§ SHORT EXERCISE
Take the data below and copy exactly the lines starting at the one with "Reconstruct this image" and finishing at the one with "scene.camera = cam", both included.

:: INPUT ROWS ::

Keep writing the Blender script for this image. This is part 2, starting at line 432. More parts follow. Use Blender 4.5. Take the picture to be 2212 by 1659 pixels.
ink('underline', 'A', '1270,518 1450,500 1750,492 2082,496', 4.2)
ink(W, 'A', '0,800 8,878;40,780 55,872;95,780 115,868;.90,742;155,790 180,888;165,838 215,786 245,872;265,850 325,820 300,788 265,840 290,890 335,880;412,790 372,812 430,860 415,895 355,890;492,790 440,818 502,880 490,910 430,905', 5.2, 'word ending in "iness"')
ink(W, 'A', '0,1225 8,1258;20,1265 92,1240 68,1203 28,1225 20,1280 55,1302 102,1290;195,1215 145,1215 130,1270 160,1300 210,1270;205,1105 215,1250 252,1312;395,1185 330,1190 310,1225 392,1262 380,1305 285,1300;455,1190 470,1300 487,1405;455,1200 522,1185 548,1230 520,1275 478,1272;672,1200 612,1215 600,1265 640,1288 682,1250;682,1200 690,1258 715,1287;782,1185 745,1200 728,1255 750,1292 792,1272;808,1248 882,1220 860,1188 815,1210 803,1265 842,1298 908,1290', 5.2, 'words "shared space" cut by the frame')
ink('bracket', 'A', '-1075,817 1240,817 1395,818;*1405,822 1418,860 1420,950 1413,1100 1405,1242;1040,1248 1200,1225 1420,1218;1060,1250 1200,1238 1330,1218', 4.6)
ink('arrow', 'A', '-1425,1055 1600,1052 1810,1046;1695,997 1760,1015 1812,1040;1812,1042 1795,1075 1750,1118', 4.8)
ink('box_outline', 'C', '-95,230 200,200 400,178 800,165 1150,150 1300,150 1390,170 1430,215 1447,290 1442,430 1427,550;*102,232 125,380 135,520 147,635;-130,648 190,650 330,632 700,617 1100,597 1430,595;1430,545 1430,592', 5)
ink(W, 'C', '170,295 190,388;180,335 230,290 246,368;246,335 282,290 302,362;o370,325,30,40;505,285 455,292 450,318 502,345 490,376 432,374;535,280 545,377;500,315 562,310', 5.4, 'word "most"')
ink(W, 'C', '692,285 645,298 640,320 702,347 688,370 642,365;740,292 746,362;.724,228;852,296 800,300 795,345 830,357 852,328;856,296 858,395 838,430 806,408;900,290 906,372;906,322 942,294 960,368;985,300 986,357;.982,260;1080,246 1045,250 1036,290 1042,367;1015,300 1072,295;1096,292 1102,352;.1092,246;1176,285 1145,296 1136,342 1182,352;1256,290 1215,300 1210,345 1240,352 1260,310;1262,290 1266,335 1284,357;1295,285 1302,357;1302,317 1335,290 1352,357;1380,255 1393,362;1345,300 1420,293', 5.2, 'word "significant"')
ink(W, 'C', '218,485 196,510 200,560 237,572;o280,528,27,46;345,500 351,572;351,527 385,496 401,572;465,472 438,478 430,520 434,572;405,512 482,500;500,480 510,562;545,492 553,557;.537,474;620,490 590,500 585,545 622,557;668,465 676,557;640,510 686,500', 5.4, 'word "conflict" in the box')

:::
:: INPUT ROWS ::

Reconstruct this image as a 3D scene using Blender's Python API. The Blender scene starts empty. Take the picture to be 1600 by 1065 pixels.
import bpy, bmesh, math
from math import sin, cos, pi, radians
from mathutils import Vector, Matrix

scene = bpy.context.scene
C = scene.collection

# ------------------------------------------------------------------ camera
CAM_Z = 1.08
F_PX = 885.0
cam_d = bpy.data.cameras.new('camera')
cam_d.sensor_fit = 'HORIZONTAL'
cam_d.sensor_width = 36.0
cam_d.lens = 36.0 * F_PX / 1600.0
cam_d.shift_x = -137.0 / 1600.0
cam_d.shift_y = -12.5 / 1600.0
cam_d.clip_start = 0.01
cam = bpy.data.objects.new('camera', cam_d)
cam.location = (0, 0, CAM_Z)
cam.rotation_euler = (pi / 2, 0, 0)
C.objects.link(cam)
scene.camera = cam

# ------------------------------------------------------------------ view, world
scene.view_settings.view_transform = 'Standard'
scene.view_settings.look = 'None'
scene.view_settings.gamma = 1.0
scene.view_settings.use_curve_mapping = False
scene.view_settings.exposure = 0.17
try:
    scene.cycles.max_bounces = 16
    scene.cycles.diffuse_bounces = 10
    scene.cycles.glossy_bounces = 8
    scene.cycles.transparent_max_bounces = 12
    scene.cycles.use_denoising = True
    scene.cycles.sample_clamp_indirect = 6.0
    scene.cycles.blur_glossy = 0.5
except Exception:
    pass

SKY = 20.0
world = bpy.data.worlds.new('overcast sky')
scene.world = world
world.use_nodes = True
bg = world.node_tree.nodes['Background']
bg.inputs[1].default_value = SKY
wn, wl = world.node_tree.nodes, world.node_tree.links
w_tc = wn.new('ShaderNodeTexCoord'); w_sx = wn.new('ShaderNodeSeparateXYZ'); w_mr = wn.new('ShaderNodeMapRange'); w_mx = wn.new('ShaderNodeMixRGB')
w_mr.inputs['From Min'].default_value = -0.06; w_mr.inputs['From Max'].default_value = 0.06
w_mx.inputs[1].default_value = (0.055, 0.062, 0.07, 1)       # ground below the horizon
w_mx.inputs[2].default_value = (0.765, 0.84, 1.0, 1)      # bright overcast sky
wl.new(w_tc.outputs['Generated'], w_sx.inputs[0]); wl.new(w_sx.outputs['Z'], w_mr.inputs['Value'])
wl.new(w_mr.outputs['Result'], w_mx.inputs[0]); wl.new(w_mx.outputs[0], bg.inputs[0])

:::

§ REPLY
Reconstruct this image as a 3D scene using Blender's Python API. The Blender scene starts empty. Take the picture to be 1600 by 1065 pixels.
import bpy, bmesh, math
from math import sin, cos, pi, radians
from mathutils import Vector, Matrix

scene = bpy.context.scene
C = scene.collection

# ------------------------------------------------------------------ camera
CAM_Z = 1.08
F_PX = 885.0
cam_d = bpy.data.cameras.new('camera')
cam_d.sensor_fit = 'HORIZONTAL'
cam_d.sensor_width = 36.0
cam_d.lens = 36.0 * F_PX / 1600.0
cam_d.shift_x = -137.0 / 1600.0
cam_d.shift_y = -12.5 / 1600.0
cam_d.clip_start = 0.01
cam = bpy.data.objects.new('camera', cam_d)
cam.location = (0, 0, CAM_Z)
cam.rotation_euler = (pi / 2, 0, 0)
C.objects.link(cam)
scene.camera = cam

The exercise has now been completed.